Besonderes Interesse fand der offizielle Porsche Stand an gewohnter Stelle in Halle 1. Hier setzte sich das Jubiläumsmotto „Driven by Dreams“ mit fünf weiteren Fahrzeugen und zahlreichen Zeitzeugen weiter fort. Neben einem 356 Coupé von 1953 und einem 550 A Spyder glänzte ein 911 Carrera S der Baureihe 991 im Scheinwerferlicht. Dieses dunkelgrüne Exemplar war der einmillionste 911, der je vom Produktionsband gerollt ist. Mit einem McLaren MP4/2 TAG Porsche und einem aktuellen Mission R Concept zeigten die Zuffenhausener zudem Geschichte und eventuelle Zukunft des Motorsports.

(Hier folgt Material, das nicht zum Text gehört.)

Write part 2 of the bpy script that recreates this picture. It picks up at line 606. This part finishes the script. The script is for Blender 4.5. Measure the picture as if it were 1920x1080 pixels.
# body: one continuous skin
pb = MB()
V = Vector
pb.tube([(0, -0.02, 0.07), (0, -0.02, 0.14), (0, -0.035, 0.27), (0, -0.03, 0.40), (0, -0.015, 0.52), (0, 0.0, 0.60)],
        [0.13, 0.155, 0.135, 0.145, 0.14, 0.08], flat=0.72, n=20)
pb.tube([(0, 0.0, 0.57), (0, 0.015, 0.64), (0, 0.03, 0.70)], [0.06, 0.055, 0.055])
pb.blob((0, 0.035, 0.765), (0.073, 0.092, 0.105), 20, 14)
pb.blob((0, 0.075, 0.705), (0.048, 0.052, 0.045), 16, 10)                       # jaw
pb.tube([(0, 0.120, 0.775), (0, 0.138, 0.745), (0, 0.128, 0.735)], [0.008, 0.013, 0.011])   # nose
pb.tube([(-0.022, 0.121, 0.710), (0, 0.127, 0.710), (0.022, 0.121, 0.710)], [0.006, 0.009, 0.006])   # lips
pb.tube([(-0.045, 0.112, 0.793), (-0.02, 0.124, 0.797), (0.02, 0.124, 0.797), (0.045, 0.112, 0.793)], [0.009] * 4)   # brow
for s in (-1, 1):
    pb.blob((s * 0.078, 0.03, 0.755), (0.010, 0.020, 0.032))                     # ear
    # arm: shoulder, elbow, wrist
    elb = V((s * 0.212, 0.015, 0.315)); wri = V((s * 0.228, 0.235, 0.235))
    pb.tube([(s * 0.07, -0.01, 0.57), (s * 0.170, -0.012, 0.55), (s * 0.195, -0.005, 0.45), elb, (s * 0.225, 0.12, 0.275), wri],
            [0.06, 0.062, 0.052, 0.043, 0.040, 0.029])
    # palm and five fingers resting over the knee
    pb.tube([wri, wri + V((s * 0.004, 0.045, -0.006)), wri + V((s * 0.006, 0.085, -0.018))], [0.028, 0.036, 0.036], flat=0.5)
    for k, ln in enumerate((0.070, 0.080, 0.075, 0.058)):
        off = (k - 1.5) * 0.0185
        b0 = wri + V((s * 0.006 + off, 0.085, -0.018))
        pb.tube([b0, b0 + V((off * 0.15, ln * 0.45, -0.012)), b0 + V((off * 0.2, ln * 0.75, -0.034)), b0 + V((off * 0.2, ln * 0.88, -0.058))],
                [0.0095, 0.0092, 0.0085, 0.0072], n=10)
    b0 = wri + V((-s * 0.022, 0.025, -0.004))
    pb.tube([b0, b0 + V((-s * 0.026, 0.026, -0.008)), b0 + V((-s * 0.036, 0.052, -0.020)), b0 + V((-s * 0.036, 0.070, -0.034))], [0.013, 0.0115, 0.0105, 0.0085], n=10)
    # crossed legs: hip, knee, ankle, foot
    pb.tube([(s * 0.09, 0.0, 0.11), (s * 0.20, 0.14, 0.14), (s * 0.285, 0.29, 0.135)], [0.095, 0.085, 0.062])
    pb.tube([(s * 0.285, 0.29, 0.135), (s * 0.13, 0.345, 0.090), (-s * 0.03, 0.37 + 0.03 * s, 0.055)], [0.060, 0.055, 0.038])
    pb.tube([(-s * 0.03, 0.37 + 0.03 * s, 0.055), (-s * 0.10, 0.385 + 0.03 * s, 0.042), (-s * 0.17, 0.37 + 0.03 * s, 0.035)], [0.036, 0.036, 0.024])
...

Eines der teuersten Ausstellungsstücke brachte die SML CarGroup mit. Vom Mercedes-Benz CLK GTR entstanden ab 1998 lediglich 20 Coupés und sechs Roadster. Dazu kommen noch einige wenige Prototypen, von denen vermutlich nur dieser eine Wagen jemals in Kundenhände gelangt ist. Gemeinsam mit einem Ferrari F40 und einem Ferrari 250 GT Lusso bereicherte er den Stand in Halle 1. Aus den Technikmuseen Sinsheim und Speyer rollten ebenfalls tolle Exponate auf die Retro Classics. Darunter befanden sich ein Packhard-Bentley mit gewaltigem Triebwerk und ein Porsche 911 (964) Carrera RSR 3.8.
Beinahe ein wenig enttäuschend fiel aus meiner Sicht der diesjährige Messeauftritt von Mercedes-Benz aus. Wenn man die Clubflächen drumrum abzieht, blieben lediglich zwei Fahrzeuge aus dem Werksbestand übrig. Dabei handelte es sich um eine Replik des Patent-Motorwagens, auf dem die Besucher für Fotos Platz nehmen durften, sowie ein rollbares Chassis des 300 SL Flügeltürers. Aus früheren Jahren war man hier deutlich mehr gewohnt. Deutlich interessanter zeigte sich ein frisch restaurierter Lamborghini Urraco S. Zudem fanden sich auf der Messe gleich zwei von lediglich 153 gebauten Artega GT und ein fast ebenso seltener Mazda Cosmo Sport. Direkt am Eingang Ost und damit am Ende meines Rundgangs zeigte Aston Martin Stuttgart einen nagelneuen Valkyrie AMR Pro. Dass es von diesem Hyper-Rennwagen eine fast ebenso wilde Straßenversion gibt, die tatsächlich zulassungsfähig ist, fällt beim Betrachten der Aerodynamikdetails immer wieder aufs Neue schwer zu glauben.